The appeals by the assessees were allowed based on the High Court's decision in Prema Ramanujam, directing the Assessing Officer to recompute capital gains. Jagadish Chandran (Ind.)'s appeal was partly allowed, while Jagadish Chandran (HUF) and Smt. Sabitha Chandran's appeals were fully allowed. The court emphasized the use of the 1-1-1964 value of original shares for averaging the cost of bonus shares, in line with statutory provisions and judicial principles.
Issues Involved:
1. Determination of the cost of acquisition of bonus shares for computing capital gains. 2. Application of the principle of averaging for bonus shares. 3. Relevance of the substituted value of original shares as on 1-1-1964. 4. Standard deduction under section 16 of the Income-tax Act for Jagadish Chandran (Ind.).
Issue-wise Detailed Analysis:
1. Determination of the cost of acquisition of bonus shares for computing capital gains:
The common case of the assessees before the Assessing Officer was that the cost of acquisition of bonus shares being nil, the question of computing capital gains arising from the sale of the shares in question did not arise. This argument was based on the decision of the Supreme Court in CIT v. B.C. Srinivasa Setty [1981] 128 ITR 294. The Assessing Officer rejected this argument, referencing CIT v. Dalmia Investment Co. Ltd. [1964] 52 ITR 567, where the Supreme Court held that bonus shares have value ascertainable by an appropriate method. Consequently, the Assessing Officer computed the cost of acquisition of the bonus shares at Rs. 30.64 per share using the averaging principle.
2. Application of the principle of averaging for bonus shares:
The principle of averaging was discussed in the context of determining the cost of acquisition of bonus shares. The Members of the ITAT Madras Bench-D opined that the principle of averaging, as laid down by the Supreme Court in Dalmia Investment Co. Ltd., should be applied to determine the cost of bonus shares. However, they noted that the substituted value as on 1-1-1964 of the original shares should not be used for averaging. This was based on the Gujarat High Court's decision in CIT v. Chunilal Khushaldas [1974] 93 ITR 369, which held that bonus shares are held from the date of their issue, not from the date of the original shares' acquisition.
3. Relevance of the substituted value of original shares as on 1-1-1964:
The assessees argued that the fair market value of the original holdings as on 1-1-1964 should be considered for determining the cost of bonus shares. This was based on the provisions of sections 49(1)(ii) and 55(2)(ii) of the Income-tax Act. The ITAT Madras Bench-D considered whether the statutory procedure under section 55(2) and the judge-made principle of averaging could be reconciled. The Special Bench ultimately supported the assessee's view, referencing the Madras High Court decision in CIT v. Prema Ramanujam [1991] 192 ITR 692, which upheld the use of the 1-1-1964 value of original shares for averaging.

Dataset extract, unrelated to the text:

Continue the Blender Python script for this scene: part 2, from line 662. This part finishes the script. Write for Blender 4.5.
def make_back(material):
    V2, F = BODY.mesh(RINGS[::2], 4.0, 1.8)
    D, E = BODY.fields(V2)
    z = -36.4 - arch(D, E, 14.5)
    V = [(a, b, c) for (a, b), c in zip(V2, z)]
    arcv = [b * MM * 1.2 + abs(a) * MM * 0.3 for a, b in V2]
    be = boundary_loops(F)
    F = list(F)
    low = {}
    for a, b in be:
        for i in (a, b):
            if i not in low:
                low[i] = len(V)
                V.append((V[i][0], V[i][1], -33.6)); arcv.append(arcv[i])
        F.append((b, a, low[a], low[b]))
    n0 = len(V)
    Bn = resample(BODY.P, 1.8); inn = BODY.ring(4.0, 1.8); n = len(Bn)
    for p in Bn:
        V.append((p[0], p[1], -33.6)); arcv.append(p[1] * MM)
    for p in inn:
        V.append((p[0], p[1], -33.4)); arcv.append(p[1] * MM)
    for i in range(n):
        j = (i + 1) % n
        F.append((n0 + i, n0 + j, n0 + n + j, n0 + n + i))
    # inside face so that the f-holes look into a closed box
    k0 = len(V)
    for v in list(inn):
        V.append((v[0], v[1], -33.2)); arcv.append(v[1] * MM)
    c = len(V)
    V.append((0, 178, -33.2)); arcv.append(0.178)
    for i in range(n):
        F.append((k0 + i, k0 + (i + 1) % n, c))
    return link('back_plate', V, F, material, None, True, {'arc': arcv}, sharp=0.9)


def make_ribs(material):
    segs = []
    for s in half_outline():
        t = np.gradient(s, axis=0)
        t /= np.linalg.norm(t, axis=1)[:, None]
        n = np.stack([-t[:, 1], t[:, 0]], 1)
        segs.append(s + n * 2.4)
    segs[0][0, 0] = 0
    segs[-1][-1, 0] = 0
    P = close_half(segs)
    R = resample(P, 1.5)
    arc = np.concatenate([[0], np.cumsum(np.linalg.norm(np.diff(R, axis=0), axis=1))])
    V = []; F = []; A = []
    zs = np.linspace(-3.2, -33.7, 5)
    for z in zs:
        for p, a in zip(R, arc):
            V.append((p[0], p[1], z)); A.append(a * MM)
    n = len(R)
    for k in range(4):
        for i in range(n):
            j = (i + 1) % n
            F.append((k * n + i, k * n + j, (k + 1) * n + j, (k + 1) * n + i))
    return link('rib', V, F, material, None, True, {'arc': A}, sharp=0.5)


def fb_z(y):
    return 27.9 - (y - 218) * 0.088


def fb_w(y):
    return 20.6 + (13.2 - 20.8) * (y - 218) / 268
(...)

4. Standard deduction under section 16 of the Income-tax Act for Jagadish Chandran (Ind.):
In the case of Jagadish Chandran (Ind.), an additional issue was raised regarding the standard deduction available under section 16 of the Income-tax Act. However, since no arguments were advanced on this issue, the related grounds were rejected.
Judgment:
The appeals filed by the assessees were allowed based on the jurisdictional High Court's decision in Prema Ramanujam, directing the Assessing Officer to recompute the capital gains accordingly. The appeal by Jagadish Chandran (Ind.) was partly allowed, and those by Jagadish Chandran (HUF) and Smt. Sabitha Chandran were fully allowed.